• [TASK OBJECTIVE] What follows is a listing. Return every line of it exactly.

• [MATERIAL]
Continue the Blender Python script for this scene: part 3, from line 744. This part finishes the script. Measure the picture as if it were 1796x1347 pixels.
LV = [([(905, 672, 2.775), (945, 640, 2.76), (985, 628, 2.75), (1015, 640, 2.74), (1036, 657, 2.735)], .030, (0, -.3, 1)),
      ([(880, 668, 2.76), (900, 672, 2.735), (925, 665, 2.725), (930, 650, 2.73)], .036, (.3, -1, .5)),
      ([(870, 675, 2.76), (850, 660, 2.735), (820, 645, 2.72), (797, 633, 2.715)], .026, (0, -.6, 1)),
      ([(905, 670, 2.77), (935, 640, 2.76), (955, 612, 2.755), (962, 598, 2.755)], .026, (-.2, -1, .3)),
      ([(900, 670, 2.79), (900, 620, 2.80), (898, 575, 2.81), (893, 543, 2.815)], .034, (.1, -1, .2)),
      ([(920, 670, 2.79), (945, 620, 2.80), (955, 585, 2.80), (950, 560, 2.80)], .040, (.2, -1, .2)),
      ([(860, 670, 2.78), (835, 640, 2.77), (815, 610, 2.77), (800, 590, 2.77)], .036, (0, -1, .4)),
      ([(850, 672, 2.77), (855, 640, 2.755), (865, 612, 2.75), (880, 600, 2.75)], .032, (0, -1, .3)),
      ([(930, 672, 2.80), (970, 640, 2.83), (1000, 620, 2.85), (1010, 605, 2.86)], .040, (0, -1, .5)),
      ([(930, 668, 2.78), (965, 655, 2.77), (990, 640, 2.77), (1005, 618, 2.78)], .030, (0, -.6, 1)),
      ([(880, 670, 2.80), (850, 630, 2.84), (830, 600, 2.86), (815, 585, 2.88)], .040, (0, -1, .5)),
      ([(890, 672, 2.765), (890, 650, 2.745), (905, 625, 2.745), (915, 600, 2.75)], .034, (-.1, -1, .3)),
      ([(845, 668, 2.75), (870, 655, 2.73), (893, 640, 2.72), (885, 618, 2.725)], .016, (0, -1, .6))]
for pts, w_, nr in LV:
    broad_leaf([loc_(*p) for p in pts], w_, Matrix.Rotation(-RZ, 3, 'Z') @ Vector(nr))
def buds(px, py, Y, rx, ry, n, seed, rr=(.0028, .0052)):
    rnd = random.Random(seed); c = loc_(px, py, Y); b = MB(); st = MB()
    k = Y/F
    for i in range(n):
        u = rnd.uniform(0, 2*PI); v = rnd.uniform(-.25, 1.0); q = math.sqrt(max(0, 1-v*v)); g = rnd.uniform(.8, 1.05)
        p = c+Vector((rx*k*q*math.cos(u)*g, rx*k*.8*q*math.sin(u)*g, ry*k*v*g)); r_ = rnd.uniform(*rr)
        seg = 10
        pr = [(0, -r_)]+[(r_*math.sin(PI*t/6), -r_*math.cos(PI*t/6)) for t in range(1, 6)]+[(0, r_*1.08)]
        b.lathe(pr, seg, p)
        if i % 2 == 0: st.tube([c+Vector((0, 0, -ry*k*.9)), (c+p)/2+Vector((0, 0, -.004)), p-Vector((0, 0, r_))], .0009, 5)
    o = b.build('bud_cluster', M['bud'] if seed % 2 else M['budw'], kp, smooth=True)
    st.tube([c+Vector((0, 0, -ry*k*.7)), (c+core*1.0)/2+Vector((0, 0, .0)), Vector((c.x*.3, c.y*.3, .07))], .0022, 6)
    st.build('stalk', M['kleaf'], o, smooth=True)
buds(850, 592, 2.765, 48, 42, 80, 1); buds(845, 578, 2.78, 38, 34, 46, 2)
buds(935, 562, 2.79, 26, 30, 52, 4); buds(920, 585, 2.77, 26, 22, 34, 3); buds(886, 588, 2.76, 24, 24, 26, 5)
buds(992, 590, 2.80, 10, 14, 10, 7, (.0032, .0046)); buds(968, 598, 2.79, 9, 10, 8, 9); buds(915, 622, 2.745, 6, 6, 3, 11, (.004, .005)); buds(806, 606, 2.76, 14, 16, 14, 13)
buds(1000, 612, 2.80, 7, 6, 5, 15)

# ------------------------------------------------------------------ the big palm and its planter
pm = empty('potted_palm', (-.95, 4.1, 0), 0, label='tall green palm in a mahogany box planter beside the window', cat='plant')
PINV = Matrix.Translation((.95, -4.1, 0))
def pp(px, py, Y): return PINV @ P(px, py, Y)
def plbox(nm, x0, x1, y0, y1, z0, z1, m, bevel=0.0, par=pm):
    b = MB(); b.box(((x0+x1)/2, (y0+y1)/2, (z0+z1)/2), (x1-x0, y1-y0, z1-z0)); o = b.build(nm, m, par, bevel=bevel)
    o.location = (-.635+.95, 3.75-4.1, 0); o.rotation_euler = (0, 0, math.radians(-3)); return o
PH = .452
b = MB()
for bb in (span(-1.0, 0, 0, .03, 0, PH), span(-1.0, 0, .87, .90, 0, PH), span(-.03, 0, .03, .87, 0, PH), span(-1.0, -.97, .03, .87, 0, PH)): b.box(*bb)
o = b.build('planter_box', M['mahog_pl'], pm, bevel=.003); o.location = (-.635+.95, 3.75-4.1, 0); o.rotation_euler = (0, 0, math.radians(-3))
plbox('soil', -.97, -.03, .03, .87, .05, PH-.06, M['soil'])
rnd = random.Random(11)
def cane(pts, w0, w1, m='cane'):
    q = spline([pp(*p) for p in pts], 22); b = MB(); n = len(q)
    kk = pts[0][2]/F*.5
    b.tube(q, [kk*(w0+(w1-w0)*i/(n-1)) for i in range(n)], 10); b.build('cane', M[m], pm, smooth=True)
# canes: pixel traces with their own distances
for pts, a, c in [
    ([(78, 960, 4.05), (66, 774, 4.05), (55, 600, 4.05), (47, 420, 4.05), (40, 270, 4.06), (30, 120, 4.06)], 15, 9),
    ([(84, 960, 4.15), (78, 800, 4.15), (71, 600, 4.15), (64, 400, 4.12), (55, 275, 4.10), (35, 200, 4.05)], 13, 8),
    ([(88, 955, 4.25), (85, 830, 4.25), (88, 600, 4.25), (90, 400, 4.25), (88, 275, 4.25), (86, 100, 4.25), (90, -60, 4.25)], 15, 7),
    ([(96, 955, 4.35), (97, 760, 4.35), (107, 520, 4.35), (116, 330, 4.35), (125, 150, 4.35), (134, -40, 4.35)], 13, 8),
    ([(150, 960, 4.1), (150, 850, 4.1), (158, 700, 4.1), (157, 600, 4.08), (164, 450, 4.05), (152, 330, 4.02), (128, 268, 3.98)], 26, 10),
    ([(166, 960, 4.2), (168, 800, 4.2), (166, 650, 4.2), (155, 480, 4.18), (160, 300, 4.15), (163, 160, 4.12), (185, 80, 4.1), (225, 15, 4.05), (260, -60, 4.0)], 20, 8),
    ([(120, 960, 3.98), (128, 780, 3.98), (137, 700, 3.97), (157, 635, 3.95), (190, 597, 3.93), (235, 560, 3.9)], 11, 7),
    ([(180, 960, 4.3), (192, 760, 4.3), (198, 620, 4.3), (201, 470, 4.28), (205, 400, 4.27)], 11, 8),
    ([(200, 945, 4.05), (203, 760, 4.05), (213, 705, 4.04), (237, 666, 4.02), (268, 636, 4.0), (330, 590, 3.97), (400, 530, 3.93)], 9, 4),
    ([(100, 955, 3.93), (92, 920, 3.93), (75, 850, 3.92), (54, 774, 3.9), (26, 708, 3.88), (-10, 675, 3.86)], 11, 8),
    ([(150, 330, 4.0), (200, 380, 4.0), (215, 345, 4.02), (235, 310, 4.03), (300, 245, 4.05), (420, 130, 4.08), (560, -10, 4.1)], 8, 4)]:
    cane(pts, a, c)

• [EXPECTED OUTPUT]
Continue the Blender Python script for this scene: part 3, from line 744. This part finishes the script. Measure the picture as if it were 1796x1347 pixels.
LV = [([(905, 672, 2.775), (945, 640, 2.76), (985, 628, 2.75), (1015, 640, 2.74), (1036, 657, 2.735)], .030, (0, -.3, 1)),
      ([(880, 668, 2.76), (900, 672, 2.735), (925, 665, 2.725), (930, 650, 2.73)], .036, (.3, -1, .5)),
      ([(870, 675, 2.76), (850, 660, 2.735), (820, 645, 2.72), (797, 633, 2.715)], .026, (0, -.6, 1)),
      ([(905, 670, 2.77), (935, 640, 2.76), (955, 612, 2.755), (962, 598, 2.755)], .026, (-.2, -1, .3)),
      ([(900, 670, 2.79), (900, 620, 2.80), (898, 575, 2.81), (893, 543, 2.815)], .034, (.1, -1, .2)),
      ([(920, 670, 2.79), (945, 620, 2.80), (955, 585, 2.80), (950, 560, 2.80)], .040, (.2, -1, .2)),
      ([(860, 670, 2.78), (835, 640, 2.77), (815, 610, 2.77), (800, 590, 2.77)], .036, (0, -1, .4)),
      ([(850, 672, 2.77), (855, 640, 2.755), (865, 612, 2.75), (880, 600, 2.75)], .032, (0, -1, .3)),
      ([(930, 672, 2.80), (970, 640, 2.83), (1000, 620, 2.85), (1010, 605, 2.86)], .040, (0, -1, .5)),
      ([(930, 668, 2.78), (965, 655, 2.77), (990, 640, 2.77), (1005, 618, 2.78)], .030, (0, -.6, 1)),
      ([(880, 670, 2.80), (850, 630, 2.84), (830, 600, 2.86), (815, 585, 2.88)], .040, (0, -1, .5)),
      ([(890, 672, 2.765), (890, 650, 2.745), (905, 625, 2.745), (915, 600, 2.75)], .034, (-.1, -1, .3)),
      ([(845, 668, 2.75), (870, 655, 2.73), (893, 640, 2.72), (885, 618, 2.725)], .016, (0, -1, .6))]
for pts, w_, nr in LV:
    broad_leaf([loc_(*p) for p in pts], w_, Matrix.Rotation(-RZ, 3, 'Z') @ Vector(nr))
def buds(px, py, Y, rx, ry, n, seed, rr=(.0028, .0052)):
    rnd = random.Random(seed); c = loc_(px, py, Y); b = MB(); st = MB()
    k = Y/F
    for i in range(n):
        u = rnd.uniform(0, 2*PI); v = rnd.uniform(-.25, 1.0); q = math.sqrt(max(0, 1-v*v)); g = rnd.uniform(.8, 1.05)
        p = c+Vector((rx*k*q*math.cos(u)*g, rx*k*.8*q*math.sin(u)*g, ry*k*v*g)); r_ = rnd.uniform(*rr)
        seg = 10
        pr = [(0, -r_)]+[(r_*math.sin(PI*t/6), -r_*math.cos(PI*t/6)) for t in range(1, 6)]+[(0, r_*1.08)]
        b.lathe(pr, seg, p)
        if i % 2 == 0: st.tube([c+Vector((0, 0, -ry*k*.9)), (c+p)/2+Vector((0, 0, -.004)), p-Vector((0, 0, r_))], .0009, 5)
    o = b.build('bud_cluster', M['bud'] if seed % 2 else M['budw'], kp, smooth=True)
    st.tube([c+Vector((0, 0, -ry*k*.7)), (c+core*1.0)/2+Vector((0, 0, .0)), Vector((c.x*.3, c.y*.3, .07))], .0022, 6)
    st.build('stalk', M['kleaf'], o, smooth=True)
buds(850, 592, 2.765, 48, 42, 80, 1); buds(845, 578, 2.78, 38, 34, 46, 2)
buds(935, 562, 2.79, 26, 30, 52, 4); buds(920, 585, 2.77, 26, 22, 34, 3); buds(886, 588, 2.76, 24, 24, 26, 5)
buds(992, 590, 2.80, 10, 14, 10, 7, (.0032, .0046)); buds(968, 598, 2.79, 9, 10, 8, 9); buds(915, 622, 2.745, 6, 6, 3, 11, (.004, .005)); buds(806, 606, 2.76, 14, 16, 14, 13)
buds(1000, 612, 2.80, 7, 6, 5, 15)

# ------------------------------------------------------------------ the big palm and its planter
pm = empty('potted_palm', (-.95, 4.1, 0), 0, label='tall green palm in a mahogany box planter beside the window', cat='plant')
PINV = Matrix.Translation((.95, -4.1, 0))
def pp(px, py, Y): return PINV @ P(px, py, Y)
def plbox(nm, x0, x1, y0, y1, z0, z1, m, bevel=0.0, par=pm):
    b = MB(); b.box(((x0+x1)/2, (y0+y1)/2, (z0+z1)/2), (x1-x0, y1-y0, z1-z0)); o = b.build(nm, m, par, bevel=bevel)
    o.location = (-.635+.95, 3.75-4.1, 0); o.rotation_euler = (0, 0, math.radians(-3)); return o
PH = .452
b = MB()
for bb in (span(-1.0, 0, 0, .03, 0, PH), span(-1.0, 0, .87, .90, 0, PH), span(-.03, 0, .03, .87, 0, PH), span(-1.0, -.97, .03, .87, 0, PH)): b.box(*bb)
o = b.build('planter_box', M['mahog_pl'], pm, bevel=.003); o.location = (-.635+.95, 3.75-4.1, 0); o.rotation_euler = (0, 0, math.radians(-3))
plbox('soil', -.97, -.03, .03, .87, .05, PH-.06, M['soil'])
rnd = random.Random(11)
def cane(pts, w0, w1, m='cane'):
    q = spline([pp(*p) for p in pts], 22); b = MB(); n = len(q)
    kk = pts[0][2]/F*.5
    b.tube(q, [kk*(w0+(w1-w0)*i/(n-1)) for i in range(n)], 10); b.build('cane', M[m], pm, smooth=True)
# canes: pixel traces with their own distances
for pts, a, c in [
    ([(78, 960, 4.05), (66, 774, 4.05), (55, 600, 4.05), (47, 420, 4.05), (40, 270, 4.06), (30, 120, 4.06)], 15, 9),
    ([(84, 960, 4.15), (78, 800, 4.15), (71, 600, 4.15), (64, 400, 4.12), (55, 275, 4.10), (35, 200, 4.05)], 13, 8),
    ([(88, 955, 4.25), (85, 830, 4.25), (88, 600, 4.25), (90, 400, 4.25), (88, 275, 4.25), (86, 100, 4.25), (90, -60, 4.25)], 15, 7),
    ([(96, 955, 4.35), (97, 760, 4.35), (107, 520, 4.35), (116, 330, 4.35), (125, 150, 4.35), (134, -40, 4.35)], 13, 8),
    ([(150, 960, 4.1), (150, 850, 4.1), (158, 700, 4.1), (157, 600, 4.08), (164, 450, 4.05), (152, 330, 4.02), (128, 268, 3.98)], 26, 10),
    ([(166, 960, 4.2), (168, 800, 4.2), (166, 650, 4.2), (155, 480, 4.18), (160, 300, 4.15), (163, 160, 4.12), (185, 80, 4.1), (225, 15, 4.05), (260, -60, 4.0)], 20, 8),
    ([(120, 960, 3.98), (128, 780, 3.98), (137, 700, 3.97), (157, 635, 3.95), (190, 597, 3.93), (235, 560, 3.9)], 11, 7),
    ([(180, 960, 4.3), (192, 760, 4.3), (198, 620, 4.3), (201, 470, 4.28), (205, 400, 4.27)], 11, 8),
    ([(200, 945, 4.05), (203, 760, 4.05), (213, 705, 4.04), (237, 666, 4.02), (268, 636, 4.0), (330, 590, 3.97), (400, 530, 3.93)], 9, 4),
    ([(100, 955, 3.93), (92, 920, 3.93), (75, 850, 3.92), (54, 774, 3.9), (26, 708, 3.88), (-10, 675, 3.86)], 11, 8),
    ([(150, 330, 4.0), (200, 380, 4.0), (215, 345, 4.02), (235, 310, 4.03), (300, 245, 4.05), (420, 130, 4.08), (560, -10, 4.1)], 8, 4)]:
    cane(pts, a, c)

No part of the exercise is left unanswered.